> **Information shown**
┌──
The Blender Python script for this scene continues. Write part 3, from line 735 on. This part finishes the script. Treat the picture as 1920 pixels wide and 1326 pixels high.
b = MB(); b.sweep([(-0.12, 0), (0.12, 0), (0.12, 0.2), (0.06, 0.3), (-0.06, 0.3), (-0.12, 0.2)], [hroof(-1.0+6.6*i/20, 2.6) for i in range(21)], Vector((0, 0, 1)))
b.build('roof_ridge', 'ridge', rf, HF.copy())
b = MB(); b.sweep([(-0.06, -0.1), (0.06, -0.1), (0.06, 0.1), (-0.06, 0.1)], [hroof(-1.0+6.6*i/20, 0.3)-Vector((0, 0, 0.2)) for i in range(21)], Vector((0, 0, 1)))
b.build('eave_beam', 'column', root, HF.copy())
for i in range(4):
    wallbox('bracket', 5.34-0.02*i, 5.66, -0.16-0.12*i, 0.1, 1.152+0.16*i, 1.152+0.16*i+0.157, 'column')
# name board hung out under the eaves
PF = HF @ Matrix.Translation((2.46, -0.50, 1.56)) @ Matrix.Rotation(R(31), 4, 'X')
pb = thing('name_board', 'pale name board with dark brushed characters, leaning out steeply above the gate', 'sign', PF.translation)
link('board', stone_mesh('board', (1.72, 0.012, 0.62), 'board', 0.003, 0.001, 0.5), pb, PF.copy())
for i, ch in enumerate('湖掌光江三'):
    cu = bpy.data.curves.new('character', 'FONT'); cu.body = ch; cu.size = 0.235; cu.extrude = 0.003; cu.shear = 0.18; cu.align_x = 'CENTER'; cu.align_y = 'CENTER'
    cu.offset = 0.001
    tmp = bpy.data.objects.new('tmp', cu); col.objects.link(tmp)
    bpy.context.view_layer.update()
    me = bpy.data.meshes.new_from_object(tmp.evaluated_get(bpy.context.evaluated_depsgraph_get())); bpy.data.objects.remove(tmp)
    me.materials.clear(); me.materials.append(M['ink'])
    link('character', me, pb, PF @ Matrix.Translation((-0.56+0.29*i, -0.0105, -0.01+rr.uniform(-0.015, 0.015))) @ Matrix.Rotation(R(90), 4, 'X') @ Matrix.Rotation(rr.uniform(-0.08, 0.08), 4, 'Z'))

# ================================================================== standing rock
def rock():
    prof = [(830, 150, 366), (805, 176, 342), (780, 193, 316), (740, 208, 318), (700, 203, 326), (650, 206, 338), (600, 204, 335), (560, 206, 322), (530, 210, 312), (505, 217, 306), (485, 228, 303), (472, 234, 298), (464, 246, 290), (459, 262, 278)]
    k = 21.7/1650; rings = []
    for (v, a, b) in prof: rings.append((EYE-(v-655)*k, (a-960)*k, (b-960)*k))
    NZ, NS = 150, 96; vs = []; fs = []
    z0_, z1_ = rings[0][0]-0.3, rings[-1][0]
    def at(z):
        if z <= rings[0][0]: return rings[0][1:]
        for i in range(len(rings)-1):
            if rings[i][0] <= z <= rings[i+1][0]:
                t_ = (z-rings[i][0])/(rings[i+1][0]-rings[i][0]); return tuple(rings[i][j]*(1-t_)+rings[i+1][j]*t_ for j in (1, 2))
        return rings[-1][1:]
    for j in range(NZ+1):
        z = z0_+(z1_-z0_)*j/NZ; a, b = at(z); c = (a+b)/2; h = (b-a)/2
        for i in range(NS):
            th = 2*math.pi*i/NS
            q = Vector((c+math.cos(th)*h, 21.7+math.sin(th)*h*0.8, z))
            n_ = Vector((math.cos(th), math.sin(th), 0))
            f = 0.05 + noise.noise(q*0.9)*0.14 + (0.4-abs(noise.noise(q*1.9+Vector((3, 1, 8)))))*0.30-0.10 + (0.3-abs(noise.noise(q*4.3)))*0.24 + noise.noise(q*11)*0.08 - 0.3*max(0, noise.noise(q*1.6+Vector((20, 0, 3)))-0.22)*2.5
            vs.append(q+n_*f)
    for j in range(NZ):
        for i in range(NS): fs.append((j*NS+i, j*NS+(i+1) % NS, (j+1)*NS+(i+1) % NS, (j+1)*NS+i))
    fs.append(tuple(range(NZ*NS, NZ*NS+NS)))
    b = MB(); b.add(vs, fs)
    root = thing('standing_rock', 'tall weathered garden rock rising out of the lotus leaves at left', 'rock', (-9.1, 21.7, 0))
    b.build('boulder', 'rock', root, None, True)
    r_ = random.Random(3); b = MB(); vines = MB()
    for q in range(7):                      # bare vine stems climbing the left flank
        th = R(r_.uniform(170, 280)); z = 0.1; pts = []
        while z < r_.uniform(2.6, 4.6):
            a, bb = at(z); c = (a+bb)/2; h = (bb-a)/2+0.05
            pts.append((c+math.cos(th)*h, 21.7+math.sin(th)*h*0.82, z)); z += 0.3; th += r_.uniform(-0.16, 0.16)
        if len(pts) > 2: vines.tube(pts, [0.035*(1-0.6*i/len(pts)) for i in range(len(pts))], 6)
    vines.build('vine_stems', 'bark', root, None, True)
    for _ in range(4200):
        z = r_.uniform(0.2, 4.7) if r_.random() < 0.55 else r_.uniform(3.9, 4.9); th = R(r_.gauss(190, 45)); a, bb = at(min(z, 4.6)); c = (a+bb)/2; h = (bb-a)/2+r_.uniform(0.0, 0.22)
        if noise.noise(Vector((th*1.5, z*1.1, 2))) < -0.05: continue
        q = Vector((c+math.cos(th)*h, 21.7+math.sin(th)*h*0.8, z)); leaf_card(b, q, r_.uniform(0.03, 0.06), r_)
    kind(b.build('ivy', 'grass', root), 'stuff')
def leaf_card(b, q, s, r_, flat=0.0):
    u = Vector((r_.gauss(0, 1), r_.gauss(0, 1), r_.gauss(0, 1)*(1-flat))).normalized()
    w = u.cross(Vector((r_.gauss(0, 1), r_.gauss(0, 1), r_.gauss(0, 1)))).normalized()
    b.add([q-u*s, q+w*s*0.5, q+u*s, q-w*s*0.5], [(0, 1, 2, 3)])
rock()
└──
> **What is asked**
Copy all data exactly, start to finish.

> **Worked solution**
The Blender Python script for this scene continues. Write part 3, from line 735 on. This part finishes the script. Treat the picture as 1920 pixels wide and 1326 pixels high.
b = MB(); b.sweep([(-0.12, 0), (0.12, 0), (0.12, 0.2), (0.06, 0.3), (-0.06, 0.3), (-0.12, 0.2)], [hroof(-1.0+6.6*i/20, 2.6) for i in range(21)], Vector((0, 0, 1)))
b.build('roof_ridge', 'ridge', rf, HF.copy())
b = MB(); b.sweep([(-0.06, -0.1), (0.06, -0.1), (0.06, 0.1), (-0.06, 0.1)], [hroof(-1.0+6.6*i/20, 0.3)-Vector((0, 0, 0.2)) for i in range(21)], Vector((0, 0, 1)))
b.build('eave_beam', 'column', root, HF.copy())
for i in range(4):
    wallbox('bracket', 5.34-0.02*i, 5.66, -0.16-0.12*i, 0.1, 1.152+0.16*i, 1.152+0.16*i+0.157, 'column')
# name board hung out under the eaves
PF = HF @ Matrix.Translation((2.46, -0.50, 1.56)) @ Matrix.Rotation(R(31), 4, 'X')
pb = thing('name_board', 'pale name board with dark brushed characters, leaning out steeply above the gate', 'sign', PF.translation)
link('board', stone_mesh('board', (1.72, 0.012, 0.62), 'board', 0.003, 0.001, 0.5), pb, PF.copy())
for i, ch in enumerate('湖掌光江三'):
    cu = bpy.data.curves.new('character', 'FONT'); cu.body = ch; cu.size = 0.235; cu.extrude = 0.003; cu.shear = 0.18; cu.align_x = 'CENTER'; cu.align_y = 'CENTER'
    cu.offset = 0.001
    tmp = bpy.data.objects.new('tmp', cu); col.objects.link(tmp)
    bpy.context.view_layer.update()
    me = bpy.data.meshes.new_from_object(tmp.evaluated_get(bpy.context.evaluated_depsgraph_get())); bpy.data.objects.remove(tmp)
    me.materials.clear(); me.materials.append(M['ink'])
    link('character', me, pb, PF @ Matrix.Translation((-0.56+0.29*i, -0.0105, -0.01+rr.uniform(-0.015, 0.015))) @ Matrix.Rotation(R(90), 4, 'X') @ Matrix.Rotation(rr.uniform(-0.08, 0.08), 4, 'Z'))

# ================================================================== standing rock
def rock():
    prof = [(830, 150, 366), (805, 176, 342), (780, 193, 316), (740, 208, 318), (700, 203, 326), (650, 206, 338), (600, 204, 335), (560, 206, 322), (530, 210, 312), (505, 217, 306), (485, 228, 303), (472, 234, 298), (464, 246, 290), (459, 262, 278)]
    k = 21.7/1650; rings = []
    for (v, a, b) in prof: rings.append((EYE-(v-655)*k, (a-960)*k, (b-960)*k))
    NZ, NS = 150, 96; vs = []; fs = []
    z0_, z1_ = rings[0][0]-0.3, rings[-1][0]
    def at(z):
        if z <= rings[0][0]: return rings[0][1:]
        for i in range(len(rings)-1):
            if rings[i][0] <= z <= rings[i+1][0]:
                t_ = (z-rings[i][0])/(rings[i+1][0]-rings[i][0]); return tuple(rings[i][j]*(1-t_)+rings[i+1][j]*t_ for j in (1, 2))
        return rings[-1][1:]
    for j in range(NZ+1):
        z = z0_+(z1_-z0_)*j/NZ; a, b = at(z); c = (a+b)/2; h = (b-a)/2
        for i in range(NS):
            th = 2*math.pi*i/NS
            q = Vector((c+math.cos(th)*h, 21.7+math.sin(th)*h*0.8, z))
            n_ = Vector((math.cos(th), math.sin(th), 0))
            f = 0.05 + noise.noise(q*0.9)*0.14 + (0.4-abs(noise.noise(q*1.9+Vector((3, 1, 8)))))*0.30-0.10 + (0.3-abs(noise.noise(q*4.3)))*0.24 + noise.noise(q*11)*0.08 - 0.3*max(0, noise.noise(q*1.6+Vector((20, 0, 3)))-0.22)*2.5
            vs.append(q+n_*f)
    for j in range(NZ):
        for i in range(NS): fs.append((j*NS+i, j*NS+(i+1) % NS, (j+1)*NS+(i+1) % NS, (j+1)*NS+i))
    fs.append(tuple(range(NZ*NS, NZ*NS+NS)))
    b = MB(); b.add(vs, fs)
    root = thing('standing_rock', 'tall weathered garden rock rising out of the lotus leaves at left', 'rock', (-9.1, 21.7, 0))
    b.build('boulder', 'rock', root, None, True)
    r_ = random.Random(3); b = MB(); vines = MB()
    for q in range(7):                      # bare vine stems climbing the left flank
        th = R(r_.uniform(170, 280)); z = 0.1; pts = []
        while z < r_.uniform(2.6, 4.6):
            a, bb = at(z); c = (a+bb)/2; h = (bb-a)/2+0.05
            pts.append((c+math.cos(th)*h, 21.7+math.sin(th)*h*0.82, z)); z += 0.3; th += r_.uniform(-0.16, 0.16)
        if len(pts) > 2: vines.tube(pts, [0.035*(1-0.6*i/len(pts)) for i in range(len(pts))], 6)
    vines.build('vine_stems', 'bark', root, None, True)
    for _ in range(4200):
        z = r_.uniform(0.2, 4.7) if r_.random() < 0.55 else r_.uniform(3.9, 4.9); th = R(r_.gauss(190, 45)); a, bb = at(min(z, 4.6)); c = (a+bb)/2; h = (bb-a)/2+r_.uniform(0.0, 0.22)
        if noise.noise(Vector((th*1.5, z*1.1, 2))) < -0.05: continue
        q = Vector((c+math.cos(th)*h, 21.7+math.sin(th)*h*0.8, z)); leaf_card(b, q, r_.uniform(0.03, 0.06), r_)
    kind(b.build('ivy', 'grass', root), 'stuff')
def leaf_card(b, q, s, r_, flat=0.0):
    u = Vector((r_.gauss(0, 1), r_.gauss(0, 1), r_.gauss(0, 1)*(1-flat))).normalized()
    w = u.cross(Vector((r_.gauss(0, 1), r_.gauss(0, 1), r_.gauss(0, 1)))).normalized()
    b.add([q-u*s, q+w*s*0.5, q+u*s, q-w*s*0.5], [(0, 1, 2, 3)])
rock()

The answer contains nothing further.